Monday 15 August 2016

City rejects land use review to curb Lower East Side skyscrapers

Three major LES developments are not required to pass through ULURP

The Department of City Planning has denied the Lower East Side community’s request for a land review procedure on three large developments poised to rise on the neighborhood’s waterfront. The request was one of two the community is pushing forward in an attempt to curtail unchecked development in the low-rise neighborhood.

The land use review request was being championed by several elected officials including Congresswoman Nydia Velazquez, Manhattan Borough President Gale Brewer, State Senator Daniel Squadron, and Councilwoman Margaret Chin. Had the Department of City Planning obliged the call for the land use review, developments slated for the area would have to pass through the city’s Uniform Land Use Review Procedure (ULURP) and be approved by the area community board, the borough board, City Council, and the mayor before being able to rise.

Carl Weisbrod, the Director of the Department of City Planning, responded to the request in a letter quoted by The Lo Down,

I agree that the development contemplated here is significant when each proposed development is considered individually, and that the potential impacts to the surrounding neighborhood require unique consideration when the three proposed projects are assessed cumulatively...Because the proposed modifications will not require any new waivers or zoning actions or increase the extent of previously granted waivers, the modifications will be treated as ‘minor.’

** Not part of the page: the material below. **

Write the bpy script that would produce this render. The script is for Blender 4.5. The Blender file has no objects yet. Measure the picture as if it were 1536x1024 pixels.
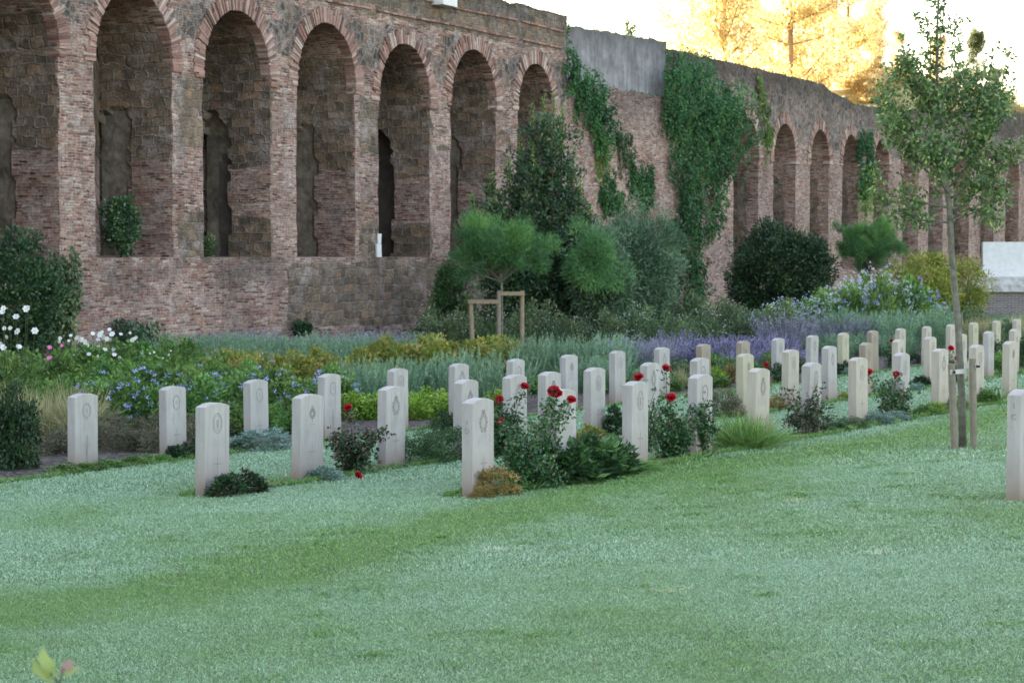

Councilmember Chin penned a response saying she and the community were "disappointed by the decision." City Planning has requested an Environmental Impact Statement for the developments, a modification that the councilmember heralded.

The community has also pushed forward an agenda for a neighborhood rezoning that would allow buildings to rise no higher than 350 feet. By comparison, JDS’s waterfront tower is set to rise about 900 feet and Extell’s will stand 850 feet. The rezoning would also earmark a certain percentage of new housing as affordable and require developers to get an anti-harassment certification.